- Exercise -
Give the listing again in full, exactly as written.
begin Material
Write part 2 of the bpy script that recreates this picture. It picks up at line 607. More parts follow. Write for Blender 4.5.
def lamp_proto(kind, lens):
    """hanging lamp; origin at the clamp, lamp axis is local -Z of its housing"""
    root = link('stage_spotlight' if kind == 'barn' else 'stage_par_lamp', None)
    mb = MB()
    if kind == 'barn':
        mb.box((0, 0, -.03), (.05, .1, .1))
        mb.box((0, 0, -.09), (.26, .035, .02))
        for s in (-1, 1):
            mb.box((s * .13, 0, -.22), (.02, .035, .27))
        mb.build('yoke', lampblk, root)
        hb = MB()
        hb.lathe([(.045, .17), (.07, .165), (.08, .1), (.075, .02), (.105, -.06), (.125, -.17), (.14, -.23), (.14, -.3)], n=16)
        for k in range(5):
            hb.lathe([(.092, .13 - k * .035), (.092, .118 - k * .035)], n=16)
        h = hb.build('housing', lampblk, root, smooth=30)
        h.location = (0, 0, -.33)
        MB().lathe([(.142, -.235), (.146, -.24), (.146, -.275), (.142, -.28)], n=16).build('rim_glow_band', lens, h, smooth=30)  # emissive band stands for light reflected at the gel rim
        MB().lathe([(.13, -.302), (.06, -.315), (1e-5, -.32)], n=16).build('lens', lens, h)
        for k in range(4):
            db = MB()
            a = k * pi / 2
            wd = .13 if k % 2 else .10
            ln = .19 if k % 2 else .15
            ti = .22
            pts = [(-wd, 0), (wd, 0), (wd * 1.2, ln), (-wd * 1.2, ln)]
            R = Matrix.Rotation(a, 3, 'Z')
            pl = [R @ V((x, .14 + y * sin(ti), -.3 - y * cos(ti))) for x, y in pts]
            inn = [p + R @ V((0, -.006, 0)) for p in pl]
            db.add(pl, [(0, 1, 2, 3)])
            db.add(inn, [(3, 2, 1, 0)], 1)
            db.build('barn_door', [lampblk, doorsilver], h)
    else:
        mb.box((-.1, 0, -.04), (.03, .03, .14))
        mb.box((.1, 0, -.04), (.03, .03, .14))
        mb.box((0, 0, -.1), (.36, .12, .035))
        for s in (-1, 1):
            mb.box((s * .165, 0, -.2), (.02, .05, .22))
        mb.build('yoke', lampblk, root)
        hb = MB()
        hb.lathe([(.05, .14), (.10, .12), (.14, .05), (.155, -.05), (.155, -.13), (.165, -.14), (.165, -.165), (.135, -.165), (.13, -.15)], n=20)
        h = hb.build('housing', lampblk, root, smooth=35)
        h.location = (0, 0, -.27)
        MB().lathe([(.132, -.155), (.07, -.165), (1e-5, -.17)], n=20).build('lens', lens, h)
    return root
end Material
- Solution to this task -
Write part 2 of the bpy script that recreates this picture. It picks up at line 607. More parts follow. Write for Blender 4.5.
def lamp_proto(kind, lens):
    """hanging lamp; origin at the clamp, lamp axis is local -Z of its housing"""
    root = link('stage_spotlight' if kind == 'barn' else 'stage_par_lamp', None)
    mb = MB()
    if kind == 'barn':
        mb.box((0, 0, -.03), (.05, .1, .1))
        mb.box((0, 0, -.09), (.26, .035, .02))
        for s in (-1, 1):
            mb.box((s * .13, 0, -.22), (.02, .035, .27))
        mb.build('yoke', lampblk, root)
        hb = MB()
        hb.lathe([(.045, .17), (.07, .165), (.08, .1), (.075, .02), (.105, -.06), (.125, -.17), (.14, -.23), (.14, -.3)], n=16)
        for k in range(5):
            hb.lathe([(.092, .13 - k * .035), (.092, .118 - k * .035)], n=16)
        h = hb.build('housing', lampblk, root, smooth=30)
        h.location = (0, 0, -.33)
        MB().lathe([(.142, -.235), (.146, -.24), (.146, -.275), (.142, -.28)], n=16).build('rim_glow_band', lens, h, smooth=30)  # emissive band stands for light reflected at the gel rim
        MB().lathe([(.13, -.302), (.06, -.315), (1e-5, -.32)], n=16).build('lens', lens, h)
        for k in range(4):
            db = MB()
            a = k * pi / 2
            wd = .13 if k % 2 else .10
            ln = .19 if k % 2 else .15
            ti = .22
            pts = [(-wd, 0), (wd, 0), (wd * 1.2, ln), (-wd * 1.2, ln)]
            R = Matrix.Rotation(a, 3, 'Z')
            pl = [R @ V((x, .14 + y * sin(ti), -.3 - y * cos(ti))) for x, y in pts]
            inn = [p + R @ V((0, -.006, 0)) for p in pl]
            db.add(pl, [(0, 1, 2, 3)])
            db.add(inn, [(3, 2, 1, 0)], 1)
            db.build('barn_door', [lampblk, doorsilver], h)
    else:
        mb.box((-.1, 0, -.04), (.03, .03, .14))
        mb.box((.1, 0, -.04), (.03, .03, .14))
        mb.box((0, 0, -.1), (.36, .12, .035))
        for s in (-1, 1):
            mb.box((s * .165, 0, -.2), (.02, .05, .22))
        mb.build('yoke', lampblk, root)
        hb = MB()
        hb.lathe([(.05, .14), (.10, .12), (.14, .05), (.155, -.05), (.155, -.13), (.165, -.14), (.165, -.165), (.135, -.165), (.13, -.15)], n=20)
        h = hb.build('housing', lampblk, root, smooth=35)
        h.location = (0, 0, -.27)
        MB().lathe([(.132, -.155), (.07, -.165), (1e-5, -.17)], n=20).build('lens', lens, h)
    return root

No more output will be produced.